* _Prompt_: Return the count of lines that hold the string "picture", with no other words.

+===+

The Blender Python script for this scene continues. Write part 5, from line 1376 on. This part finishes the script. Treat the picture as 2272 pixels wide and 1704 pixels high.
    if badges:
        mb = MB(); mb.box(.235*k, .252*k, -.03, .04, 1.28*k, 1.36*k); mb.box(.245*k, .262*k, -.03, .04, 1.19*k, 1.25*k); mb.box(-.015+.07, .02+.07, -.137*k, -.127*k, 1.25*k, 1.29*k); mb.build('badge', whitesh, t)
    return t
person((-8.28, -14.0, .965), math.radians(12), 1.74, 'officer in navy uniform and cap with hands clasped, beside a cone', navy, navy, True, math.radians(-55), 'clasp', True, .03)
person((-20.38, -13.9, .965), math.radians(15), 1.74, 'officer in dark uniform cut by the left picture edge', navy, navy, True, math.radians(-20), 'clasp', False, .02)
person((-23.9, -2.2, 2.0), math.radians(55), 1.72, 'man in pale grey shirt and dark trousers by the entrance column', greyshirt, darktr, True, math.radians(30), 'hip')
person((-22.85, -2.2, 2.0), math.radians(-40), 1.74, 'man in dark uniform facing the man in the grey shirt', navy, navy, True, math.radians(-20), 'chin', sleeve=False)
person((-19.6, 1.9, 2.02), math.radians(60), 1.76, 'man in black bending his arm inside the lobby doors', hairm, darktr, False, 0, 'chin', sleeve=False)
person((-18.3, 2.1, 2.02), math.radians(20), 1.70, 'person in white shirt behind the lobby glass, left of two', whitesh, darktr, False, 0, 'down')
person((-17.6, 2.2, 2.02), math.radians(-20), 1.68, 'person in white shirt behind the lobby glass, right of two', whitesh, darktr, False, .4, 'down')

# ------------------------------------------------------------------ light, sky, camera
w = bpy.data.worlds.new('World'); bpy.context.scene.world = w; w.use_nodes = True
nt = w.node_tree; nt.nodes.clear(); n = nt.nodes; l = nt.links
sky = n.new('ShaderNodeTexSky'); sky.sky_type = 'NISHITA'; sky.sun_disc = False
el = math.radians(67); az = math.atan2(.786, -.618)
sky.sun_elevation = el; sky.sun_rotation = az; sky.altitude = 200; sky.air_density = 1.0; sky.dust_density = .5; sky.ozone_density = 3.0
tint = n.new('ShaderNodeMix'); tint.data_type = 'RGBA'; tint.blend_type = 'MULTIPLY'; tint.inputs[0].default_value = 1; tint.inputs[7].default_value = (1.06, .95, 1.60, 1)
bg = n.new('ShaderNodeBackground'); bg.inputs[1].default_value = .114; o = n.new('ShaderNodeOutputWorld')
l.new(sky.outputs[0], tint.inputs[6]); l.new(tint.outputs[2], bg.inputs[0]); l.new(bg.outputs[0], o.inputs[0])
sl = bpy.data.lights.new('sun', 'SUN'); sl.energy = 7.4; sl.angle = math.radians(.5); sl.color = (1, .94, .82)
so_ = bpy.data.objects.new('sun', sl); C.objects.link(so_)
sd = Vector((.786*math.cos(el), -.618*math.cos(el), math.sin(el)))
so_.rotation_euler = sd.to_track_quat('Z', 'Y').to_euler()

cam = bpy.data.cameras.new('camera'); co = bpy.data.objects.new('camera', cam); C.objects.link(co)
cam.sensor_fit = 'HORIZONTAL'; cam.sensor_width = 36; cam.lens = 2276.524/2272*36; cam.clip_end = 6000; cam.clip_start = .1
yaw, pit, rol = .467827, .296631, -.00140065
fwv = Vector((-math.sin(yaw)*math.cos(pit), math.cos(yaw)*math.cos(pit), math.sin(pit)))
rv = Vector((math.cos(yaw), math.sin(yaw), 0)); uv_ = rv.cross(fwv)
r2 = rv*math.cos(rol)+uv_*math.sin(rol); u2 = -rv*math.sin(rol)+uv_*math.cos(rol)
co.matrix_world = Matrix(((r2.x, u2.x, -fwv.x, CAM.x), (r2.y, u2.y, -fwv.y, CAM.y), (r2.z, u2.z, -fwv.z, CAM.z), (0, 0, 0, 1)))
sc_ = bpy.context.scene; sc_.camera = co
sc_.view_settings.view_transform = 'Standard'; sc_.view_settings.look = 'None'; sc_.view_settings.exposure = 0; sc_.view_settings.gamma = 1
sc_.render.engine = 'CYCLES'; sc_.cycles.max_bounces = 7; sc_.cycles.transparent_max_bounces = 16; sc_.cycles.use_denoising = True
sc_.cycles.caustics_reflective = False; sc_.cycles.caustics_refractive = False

+===+

* _Exercise answer_: 2